Liberated Nintendo Switch review: Big Brother is watching

By Published On: June 9, 2020Categories: Gaming

These days, it’s a little tough to see where our government is going. Not to get all political here, but needless to say, it’s scary times right now. That’s kind of why games like Liberated stand out. Sure, it’s in a far distant future with far more controlling rules at stake, but you can feel the desperation of the characters that you are in charge of.

For a few hours, the game presents a unique side-scrolling adventure, backed by a beautiful (if imperfect) black and white comic book style that brings out the best of classic noir. It does have its setbacks, but those of you interested in an engrossing thrill ride – especially with themes that resonate with some of what’s happening today – may be interested in giving this a go.

In the Not-Too-Distant Future?

In the future, an event takes place that forces the government to keep a closer eye on people. But it’s not just a matter of surveillance, as balancing also comes into play. For instance, if someone’s spending a little more money than they actually make, they’re put into question.

Liberated’s visual style goes a long way — even on the Switch.

That’s where the game’s first character, Barry, fits in. As the story goes on, we see other perspectives as well, but it’s interesting how everything unfolds with comic book panels and scenes that piece everything together.
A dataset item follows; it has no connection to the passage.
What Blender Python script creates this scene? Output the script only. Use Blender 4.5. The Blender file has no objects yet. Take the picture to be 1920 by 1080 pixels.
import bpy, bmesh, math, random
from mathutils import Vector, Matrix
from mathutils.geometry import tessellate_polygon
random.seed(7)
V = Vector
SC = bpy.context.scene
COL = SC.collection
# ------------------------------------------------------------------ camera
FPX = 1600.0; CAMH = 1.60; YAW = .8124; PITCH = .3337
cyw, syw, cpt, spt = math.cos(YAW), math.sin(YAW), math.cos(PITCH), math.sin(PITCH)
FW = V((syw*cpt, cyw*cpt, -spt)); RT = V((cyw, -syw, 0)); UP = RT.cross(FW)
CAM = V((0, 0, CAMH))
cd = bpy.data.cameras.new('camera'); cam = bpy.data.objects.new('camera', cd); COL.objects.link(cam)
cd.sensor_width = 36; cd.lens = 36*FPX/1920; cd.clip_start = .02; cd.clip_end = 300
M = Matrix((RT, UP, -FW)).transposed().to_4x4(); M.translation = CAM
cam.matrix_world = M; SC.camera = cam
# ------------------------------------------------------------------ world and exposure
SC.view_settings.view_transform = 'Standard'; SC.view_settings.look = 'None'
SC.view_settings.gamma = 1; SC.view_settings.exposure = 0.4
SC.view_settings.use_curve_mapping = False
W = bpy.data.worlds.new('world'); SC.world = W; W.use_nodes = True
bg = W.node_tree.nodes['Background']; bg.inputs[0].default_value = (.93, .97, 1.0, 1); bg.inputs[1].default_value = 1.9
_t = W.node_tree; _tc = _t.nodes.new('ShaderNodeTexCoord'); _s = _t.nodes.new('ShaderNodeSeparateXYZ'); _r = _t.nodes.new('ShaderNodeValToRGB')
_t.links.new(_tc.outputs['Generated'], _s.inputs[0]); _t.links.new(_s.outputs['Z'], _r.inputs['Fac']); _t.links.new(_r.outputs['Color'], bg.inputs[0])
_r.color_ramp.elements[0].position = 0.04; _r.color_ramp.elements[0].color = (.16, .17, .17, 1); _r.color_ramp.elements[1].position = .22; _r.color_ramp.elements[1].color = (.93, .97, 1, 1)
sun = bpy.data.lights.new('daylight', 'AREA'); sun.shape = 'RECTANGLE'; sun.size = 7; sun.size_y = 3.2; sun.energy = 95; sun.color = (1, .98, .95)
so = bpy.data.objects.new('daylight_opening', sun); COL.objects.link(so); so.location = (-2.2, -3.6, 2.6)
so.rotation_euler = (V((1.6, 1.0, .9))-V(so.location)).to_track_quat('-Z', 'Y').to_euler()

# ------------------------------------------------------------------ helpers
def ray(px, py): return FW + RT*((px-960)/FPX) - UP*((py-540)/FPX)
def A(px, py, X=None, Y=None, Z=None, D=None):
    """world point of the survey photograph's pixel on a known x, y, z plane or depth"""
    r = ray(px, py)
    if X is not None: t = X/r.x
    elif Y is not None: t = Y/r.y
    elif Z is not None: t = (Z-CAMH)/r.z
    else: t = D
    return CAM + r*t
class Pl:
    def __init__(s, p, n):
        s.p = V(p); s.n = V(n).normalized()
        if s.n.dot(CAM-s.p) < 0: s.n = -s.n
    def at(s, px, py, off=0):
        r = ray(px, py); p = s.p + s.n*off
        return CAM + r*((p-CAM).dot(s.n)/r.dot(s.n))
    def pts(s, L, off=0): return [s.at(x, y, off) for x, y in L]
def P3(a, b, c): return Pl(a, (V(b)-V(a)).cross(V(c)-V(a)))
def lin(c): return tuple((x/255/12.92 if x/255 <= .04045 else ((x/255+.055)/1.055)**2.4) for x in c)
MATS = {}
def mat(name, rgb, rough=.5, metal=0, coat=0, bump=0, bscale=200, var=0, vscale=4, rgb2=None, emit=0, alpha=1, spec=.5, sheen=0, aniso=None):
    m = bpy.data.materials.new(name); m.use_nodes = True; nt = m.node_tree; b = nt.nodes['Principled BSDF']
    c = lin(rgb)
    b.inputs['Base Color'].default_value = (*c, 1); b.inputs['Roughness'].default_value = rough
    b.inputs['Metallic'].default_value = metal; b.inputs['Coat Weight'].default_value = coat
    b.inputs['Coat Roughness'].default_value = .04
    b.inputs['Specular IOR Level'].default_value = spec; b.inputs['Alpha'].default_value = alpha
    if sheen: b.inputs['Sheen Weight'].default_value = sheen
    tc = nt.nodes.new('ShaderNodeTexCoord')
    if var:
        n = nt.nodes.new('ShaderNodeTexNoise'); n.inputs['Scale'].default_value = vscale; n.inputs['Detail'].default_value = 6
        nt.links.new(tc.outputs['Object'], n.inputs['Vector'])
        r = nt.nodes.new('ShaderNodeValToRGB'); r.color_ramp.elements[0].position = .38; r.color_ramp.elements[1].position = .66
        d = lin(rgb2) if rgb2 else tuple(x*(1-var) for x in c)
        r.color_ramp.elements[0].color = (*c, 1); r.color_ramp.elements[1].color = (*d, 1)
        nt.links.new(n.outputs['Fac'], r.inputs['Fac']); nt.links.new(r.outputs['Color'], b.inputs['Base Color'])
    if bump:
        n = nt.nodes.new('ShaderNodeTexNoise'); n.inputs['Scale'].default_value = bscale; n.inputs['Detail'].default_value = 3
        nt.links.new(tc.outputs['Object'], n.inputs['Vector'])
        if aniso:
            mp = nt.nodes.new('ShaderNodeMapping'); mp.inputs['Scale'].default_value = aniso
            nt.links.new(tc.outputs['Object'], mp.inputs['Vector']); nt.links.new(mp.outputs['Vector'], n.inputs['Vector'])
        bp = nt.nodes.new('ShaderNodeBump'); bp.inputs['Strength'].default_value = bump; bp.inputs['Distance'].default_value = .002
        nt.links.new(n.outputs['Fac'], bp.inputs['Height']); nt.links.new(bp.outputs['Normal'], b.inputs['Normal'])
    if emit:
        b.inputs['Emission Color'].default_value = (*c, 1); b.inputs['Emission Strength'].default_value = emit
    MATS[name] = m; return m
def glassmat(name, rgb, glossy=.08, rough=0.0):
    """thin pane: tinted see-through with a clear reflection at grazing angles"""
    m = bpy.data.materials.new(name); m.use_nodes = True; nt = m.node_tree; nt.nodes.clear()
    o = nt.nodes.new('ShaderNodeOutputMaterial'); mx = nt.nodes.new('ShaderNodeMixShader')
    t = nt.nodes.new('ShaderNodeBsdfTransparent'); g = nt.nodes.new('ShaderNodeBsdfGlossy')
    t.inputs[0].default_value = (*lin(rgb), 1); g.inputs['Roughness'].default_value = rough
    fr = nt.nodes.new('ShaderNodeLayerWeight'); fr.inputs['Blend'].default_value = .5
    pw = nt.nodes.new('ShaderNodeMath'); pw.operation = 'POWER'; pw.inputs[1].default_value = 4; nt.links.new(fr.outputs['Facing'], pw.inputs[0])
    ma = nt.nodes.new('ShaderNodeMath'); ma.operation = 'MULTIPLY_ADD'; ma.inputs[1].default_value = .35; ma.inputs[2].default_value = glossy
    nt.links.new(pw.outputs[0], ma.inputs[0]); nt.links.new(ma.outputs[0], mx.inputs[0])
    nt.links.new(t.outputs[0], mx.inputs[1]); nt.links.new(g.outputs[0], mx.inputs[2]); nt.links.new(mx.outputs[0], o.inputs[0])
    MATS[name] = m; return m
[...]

It’ll draw people more into it, compared to the usual side-scrolling adventures we see these days.

However, sometimes glitches just get in the way.

The game reminded me of an awful lot of U.S. Gold’s classic Flashback. There are high stakes that force you to act quickly. However, your characters have more tools of the trade, including a drone that occasionally comes in handy for plotting ahead. The action’s also very well-paced, though the game does slog across a Quick-Time Event sequence every once in a while. It’s not like they suck, but, honestly, we would’ve preferred straightforward action.

The stealth sequences are done very well, too, but they can be a bit difficult for those that aren’t prepared for a challenge. But the more you play Liberated, the better idea of what kind of experience you’re in for. This is one that definitely teaches you a thing or two as you go along.

A Solid Presentation Marred By Technical Issues

When I played Liberated on Steam a little while back, I was mesmerized by how beautiful it was, especially when it came to how seamlessly comic panels blended with the action. Most of that came over to the Switch as well, but there are some technical hiccups.

For instance, a few bugs enter the picture, as if the game came out with some untested things. That’s not to say it’s broken, but they’re easy to notice in both handheld and docked mode.

That aside, however, the game’s still a beaut to look at, with its mesmerizing black-and-white style and stunning animations. You’ll be right at home if you can get over the technical hitches.

That, and the audio is good as well. The music, when it kicks in, is atmospheric enough; and the sound effects fit right in with the visuals. It’s not a tour-de-force that will make you put on a headset, but it fits with the theme of the game.

Is It Worth Liberating On Your Switch?

Liberated does have its setbacks, namely with the lame QTE’s and the visual problems. But at its core, its adventure is still very worthwhile, thanks to a timely story and gameplay that combines the better parts of action and stealth. And there’s something to be said about its comic book noir style, which you just don’t see in games anymore. If you can look past its imperfections, you’ll find a troublesome future that’s worth embracing. I just hope they patch up some of the problems sooner rather than later.

RATING: 7.5/10

If you can get over some glitch issues and the Quick Time Events, Liberated fits right in with your Switch library.